Finance

Background

The IFC’s approach to international trade finance

13 June 2011 | Inside the institutions

Trade finance refers to financing arrangements that support international trade transactions. Financial institutions – normally banks – provide guarantees or loans to assist exporters who require prepayment in order to ship their products, or to reduce the risk for purchasers who need to pay for goods before actually receiving them. This allows traders and producers who suffer from credit constraints to have more access to credit and thus enjoy greater integration in international trade markets. Trade finance is also one of the central parts of a new ten-year strategy paper on international trade currently being developed by the World Bank for the period between 2011 and 2021 (see Update 72).

The International Finance Corporation (IFC), the Bank’s private sector arm, currently operates two main trade finance programmes: the Global Trade Finance Program and the Global Trade Liquidity Program. The Finance Program offers major international and regional banks partial or full insurance guarantees that cover various forms of trade finance instruments, such as letters of credit, promissory notes and advance payment guarantees. This enables them to offer risk guarantees to local financial institutions in emerging markets so they can expand the trade finance services they offer to local exporters and importers. The Finance Program also encompasses a technical assistance element, which offers on-site advisory services and trade finance training courses to build the capacity of participating banks. The Finance Program had its ceiling increased in December 2008 from $1 billion to $3 billion following the global financial meltdown.

In 2009, as a response to the financial crisis, the IFC created the Liquidity Program, which raises funds from public sources such as international finance and development institutions, governments and banks. The IFC channels the funds through commercial banks, which then provide it as trade finance to clients in developing markets (see Update 66). The IFC has committed $1 billion to the Liquidity Program. The aim is to raise a total of $4 billion, with contributions from G20 governments, in order to support up to $45 billion of trade over three years.

In 2010 the IFC launched two new programmes. Global Trade Supplier Finance is a new joint investment and advisory programme to provide short-term financing directly to exporters in emerging markets who sell their products to large international companies. The Global Warehouse Finance Program, on the other hand, supports the agriculture sector by providing banks with liquidity or risk coverage backed by warehouse receipts, which allows farmers and small businesses to have access to finance as soon as they deposit their commodities in warehouses.

As of January 2011, the IFC has supported almost $22 billion of trade transactions through the Finance Program and the Liquidity Program, according to the Bank’s website. In the 2010 financial year, the Finance Program issued $3.46 billion in guarantees, marking a 44 per cent increase over the previous year. Over one third of trade supported by it was in Latin America, 22 per cent in Sub-Saharan Africa and 16 per cent in the Middle East and North Africa. Over half of goods supported by the Finance Program in that year were agricultural products or oil, gas and chemicals.

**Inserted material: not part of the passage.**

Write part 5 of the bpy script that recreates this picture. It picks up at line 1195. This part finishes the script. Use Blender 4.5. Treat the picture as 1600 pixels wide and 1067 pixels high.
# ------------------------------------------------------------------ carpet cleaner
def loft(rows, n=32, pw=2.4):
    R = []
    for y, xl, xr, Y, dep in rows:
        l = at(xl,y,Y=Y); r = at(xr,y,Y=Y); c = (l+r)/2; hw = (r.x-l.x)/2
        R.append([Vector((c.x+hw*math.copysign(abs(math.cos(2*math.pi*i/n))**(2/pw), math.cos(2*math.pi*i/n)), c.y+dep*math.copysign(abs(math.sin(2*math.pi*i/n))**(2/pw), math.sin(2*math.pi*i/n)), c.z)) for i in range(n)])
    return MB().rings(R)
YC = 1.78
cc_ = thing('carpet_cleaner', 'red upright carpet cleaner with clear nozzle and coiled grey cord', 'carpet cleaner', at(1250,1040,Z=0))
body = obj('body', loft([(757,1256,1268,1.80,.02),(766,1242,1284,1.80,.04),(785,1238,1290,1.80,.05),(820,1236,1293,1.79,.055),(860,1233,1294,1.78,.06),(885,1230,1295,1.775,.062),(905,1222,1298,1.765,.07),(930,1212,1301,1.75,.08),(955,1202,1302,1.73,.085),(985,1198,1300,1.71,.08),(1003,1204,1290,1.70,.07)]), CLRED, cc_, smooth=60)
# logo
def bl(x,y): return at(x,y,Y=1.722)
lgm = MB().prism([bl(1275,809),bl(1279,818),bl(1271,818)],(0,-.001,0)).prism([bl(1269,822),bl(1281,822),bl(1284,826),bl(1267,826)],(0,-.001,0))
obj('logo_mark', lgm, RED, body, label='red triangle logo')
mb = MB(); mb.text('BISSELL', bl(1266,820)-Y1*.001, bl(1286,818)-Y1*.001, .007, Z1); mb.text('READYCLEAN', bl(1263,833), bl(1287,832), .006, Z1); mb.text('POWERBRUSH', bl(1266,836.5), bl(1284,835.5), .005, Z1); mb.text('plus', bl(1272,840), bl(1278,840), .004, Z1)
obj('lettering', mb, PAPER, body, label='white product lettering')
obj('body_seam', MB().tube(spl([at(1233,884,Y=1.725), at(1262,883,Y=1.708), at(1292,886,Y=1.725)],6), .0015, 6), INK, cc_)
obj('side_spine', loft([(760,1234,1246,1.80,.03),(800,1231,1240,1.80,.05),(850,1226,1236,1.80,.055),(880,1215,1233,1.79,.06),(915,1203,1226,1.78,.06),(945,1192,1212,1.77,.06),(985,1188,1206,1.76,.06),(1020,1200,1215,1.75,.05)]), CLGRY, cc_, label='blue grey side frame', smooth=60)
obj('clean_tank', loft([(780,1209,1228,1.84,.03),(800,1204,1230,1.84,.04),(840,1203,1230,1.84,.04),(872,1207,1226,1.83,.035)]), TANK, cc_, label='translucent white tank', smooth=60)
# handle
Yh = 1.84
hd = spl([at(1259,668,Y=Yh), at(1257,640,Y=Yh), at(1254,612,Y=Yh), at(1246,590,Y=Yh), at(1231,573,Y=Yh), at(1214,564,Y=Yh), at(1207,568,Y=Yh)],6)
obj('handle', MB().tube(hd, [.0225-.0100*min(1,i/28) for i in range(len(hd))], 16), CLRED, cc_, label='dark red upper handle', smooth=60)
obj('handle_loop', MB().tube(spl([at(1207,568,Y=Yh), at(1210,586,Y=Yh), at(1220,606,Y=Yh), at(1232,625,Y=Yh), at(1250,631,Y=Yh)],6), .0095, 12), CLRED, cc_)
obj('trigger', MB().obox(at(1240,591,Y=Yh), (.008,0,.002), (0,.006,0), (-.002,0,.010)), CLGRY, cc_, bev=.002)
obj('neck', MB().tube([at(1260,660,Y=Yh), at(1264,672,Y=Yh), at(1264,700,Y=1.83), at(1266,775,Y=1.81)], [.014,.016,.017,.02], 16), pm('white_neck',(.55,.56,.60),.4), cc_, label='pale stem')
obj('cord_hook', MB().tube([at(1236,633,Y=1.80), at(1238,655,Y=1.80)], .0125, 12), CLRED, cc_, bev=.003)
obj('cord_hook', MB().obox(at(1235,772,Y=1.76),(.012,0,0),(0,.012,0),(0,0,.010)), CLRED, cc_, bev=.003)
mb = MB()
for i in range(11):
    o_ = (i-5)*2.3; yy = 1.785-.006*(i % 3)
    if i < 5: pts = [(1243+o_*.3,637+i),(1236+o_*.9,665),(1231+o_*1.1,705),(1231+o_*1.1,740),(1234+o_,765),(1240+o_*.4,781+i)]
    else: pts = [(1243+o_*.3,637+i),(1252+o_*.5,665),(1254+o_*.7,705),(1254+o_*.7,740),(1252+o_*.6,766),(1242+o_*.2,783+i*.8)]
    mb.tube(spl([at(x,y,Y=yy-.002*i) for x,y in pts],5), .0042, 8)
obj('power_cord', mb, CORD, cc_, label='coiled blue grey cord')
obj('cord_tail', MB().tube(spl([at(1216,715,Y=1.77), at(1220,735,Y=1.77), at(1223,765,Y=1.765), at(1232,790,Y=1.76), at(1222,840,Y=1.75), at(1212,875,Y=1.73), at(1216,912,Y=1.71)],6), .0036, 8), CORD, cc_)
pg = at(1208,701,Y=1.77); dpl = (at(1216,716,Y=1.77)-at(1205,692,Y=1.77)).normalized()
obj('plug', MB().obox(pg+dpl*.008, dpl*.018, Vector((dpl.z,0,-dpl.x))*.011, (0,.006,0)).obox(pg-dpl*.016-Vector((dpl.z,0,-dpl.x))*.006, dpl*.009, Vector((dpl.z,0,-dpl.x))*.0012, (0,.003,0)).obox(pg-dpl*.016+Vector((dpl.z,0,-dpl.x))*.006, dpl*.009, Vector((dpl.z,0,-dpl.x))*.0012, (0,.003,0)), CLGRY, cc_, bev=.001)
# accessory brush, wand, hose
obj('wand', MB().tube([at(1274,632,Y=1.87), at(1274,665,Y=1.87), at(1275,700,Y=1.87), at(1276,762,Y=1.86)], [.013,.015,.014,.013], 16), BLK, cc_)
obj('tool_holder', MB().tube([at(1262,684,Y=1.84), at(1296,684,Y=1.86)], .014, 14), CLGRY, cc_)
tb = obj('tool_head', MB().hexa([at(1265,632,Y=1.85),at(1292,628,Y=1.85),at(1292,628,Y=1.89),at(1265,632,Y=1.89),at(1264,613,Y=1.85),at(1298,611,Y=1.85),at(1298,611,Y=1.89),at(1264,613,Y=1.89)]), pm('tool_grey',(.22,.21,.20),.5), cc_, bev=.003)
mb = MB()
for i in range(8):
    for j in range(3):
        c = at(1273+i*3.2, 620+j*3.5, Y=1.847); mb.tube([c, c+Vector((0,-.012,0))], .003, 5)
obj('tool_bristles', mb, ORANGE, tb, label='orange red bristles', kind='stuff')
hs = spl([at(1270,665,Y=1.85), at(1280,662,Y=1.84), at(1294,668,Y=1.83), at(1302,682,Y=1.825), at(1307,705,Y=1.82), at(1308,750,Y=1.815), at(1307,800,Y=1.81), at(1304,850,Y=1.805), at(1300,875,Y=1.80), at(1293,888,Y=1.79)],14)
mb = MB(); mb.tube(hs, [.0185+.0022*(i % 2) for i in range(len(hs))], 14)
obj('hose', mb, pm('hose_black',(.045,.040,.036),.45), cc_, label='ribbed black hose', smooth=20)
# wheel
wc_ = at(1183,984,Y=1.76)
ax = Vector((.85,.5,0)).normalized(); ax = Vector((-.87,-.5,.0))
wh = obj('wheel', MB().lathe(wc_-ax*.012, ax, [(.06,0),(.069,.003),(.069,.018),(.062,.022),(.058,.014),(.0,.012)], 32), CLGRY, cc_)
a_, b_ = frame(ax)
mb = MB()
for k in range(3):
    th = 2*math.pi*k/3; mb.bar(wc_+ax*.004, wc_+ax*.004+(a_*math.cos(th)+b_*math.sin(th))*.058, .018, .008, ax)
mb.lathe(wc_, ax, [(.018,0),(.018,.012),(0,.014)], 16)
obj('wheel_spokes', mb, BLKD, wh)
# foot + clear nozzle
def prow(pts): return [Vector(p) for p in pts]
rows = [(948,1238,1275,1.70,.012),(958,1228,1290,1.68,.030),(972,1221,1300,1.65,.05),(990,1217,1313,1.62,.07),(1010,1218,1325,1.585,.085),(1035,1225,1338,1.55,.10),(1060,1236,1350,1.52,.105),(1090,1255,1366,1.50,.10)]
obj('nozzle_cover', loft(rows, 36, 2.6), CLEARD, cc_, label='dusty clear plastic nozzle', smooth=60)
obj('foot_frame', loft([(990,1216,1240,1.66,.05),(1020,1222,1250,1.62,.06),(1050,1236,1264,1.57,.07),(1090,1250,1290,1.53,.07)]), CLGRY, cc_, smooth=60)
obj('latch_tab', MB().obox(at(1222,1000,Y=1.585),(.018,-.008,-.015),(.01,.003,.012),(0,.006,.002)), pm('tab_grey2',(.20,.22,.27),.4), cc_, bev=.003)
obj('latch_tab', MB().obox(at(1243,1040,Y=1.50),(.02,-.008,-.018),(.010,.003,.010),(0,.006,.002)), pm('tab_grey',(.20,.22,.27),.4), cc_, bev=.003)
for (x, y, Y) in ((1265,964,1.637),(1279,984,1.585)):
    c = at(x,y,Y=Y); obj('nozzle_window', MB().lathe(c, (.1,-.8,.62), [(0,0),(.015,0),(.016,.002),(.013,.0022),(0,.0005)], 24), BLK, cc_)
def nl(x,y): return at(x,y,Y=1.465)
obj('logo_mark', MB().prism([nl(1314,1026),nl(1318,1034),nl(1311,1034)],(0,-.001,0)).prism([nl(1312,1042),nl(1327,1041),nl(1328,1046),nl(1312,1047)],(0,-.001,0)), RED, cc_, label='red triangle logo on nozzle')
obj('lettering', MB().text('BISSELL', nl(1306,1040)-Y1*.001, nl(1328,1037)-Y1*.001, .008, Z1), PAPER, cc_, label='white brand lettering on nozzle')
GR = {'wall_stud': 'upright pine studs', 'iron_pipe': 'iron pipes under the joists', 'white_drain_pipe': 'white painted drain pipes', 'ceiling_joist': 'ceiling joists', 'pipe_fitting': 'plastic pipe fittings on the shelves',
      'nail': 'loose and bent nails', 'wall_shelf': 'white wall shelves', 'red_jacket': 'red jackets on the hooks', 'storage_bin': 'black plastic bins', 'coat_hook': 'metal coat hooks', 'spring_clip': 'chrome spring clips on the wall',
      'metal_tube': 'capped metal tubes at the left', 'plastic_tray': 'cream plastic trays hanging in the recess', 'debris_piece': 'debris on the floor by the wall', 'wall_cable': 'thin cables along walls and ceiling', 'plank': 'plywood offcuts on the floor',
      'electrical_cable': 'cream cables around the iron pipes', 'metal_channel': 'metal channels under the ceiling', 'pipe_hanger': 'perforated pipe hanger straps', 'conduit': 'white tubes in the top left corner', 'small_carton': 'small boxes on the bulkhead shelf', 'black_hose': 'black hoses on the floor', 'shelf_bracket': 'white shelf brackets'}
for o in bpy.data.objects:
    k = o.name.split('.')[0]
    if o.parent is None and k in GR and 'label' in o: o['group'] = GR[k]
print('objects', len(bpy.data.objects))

The IFC states that, as of December 2010, the Liquidity Program had supported trade worth over $11.2 billion since its creation in 2009 through around 8,000 transactions. Of these, 81 per cent were for small and medium enterprises. Companies are defined as such if they fulfill two out of three criteria: less than 300 employees, assets under $15 million or sales under $15 million. However, this definition has been questioned before (see Update 73). Of the total, 28 per cent were for members of the Bank’s low-income country arm, the International Development Association (IDA). According to the IFC, 41 per cent of trade supported by the Liquidity Program was in Latin America and the Caribbean, followed by 26 per cent in East Asia and the Pacific, 16 per cent in Sub-Saharan Africa and 12 per cent in South Asia. The Middle East and North Africa region represented only 4 per cent of trade supported by the Liquidity Program, while Europe and Central Asia accounted for only 1 per cent.

An April report by the Bank’s arms-length evaluation body, the Independent Evaluation Group (IEG), highlighted that the development impacts of trade finance projects have not yet been assessed (see Update 76). There are also concerns about the potential for trade finance projects to violate the Bank’s social and environmental policies as trade finance investments to financial intermediaries, such as banks, are still subject to less stringent guidelines for compliance with the IFC’s performance standards (see Update 76, 74).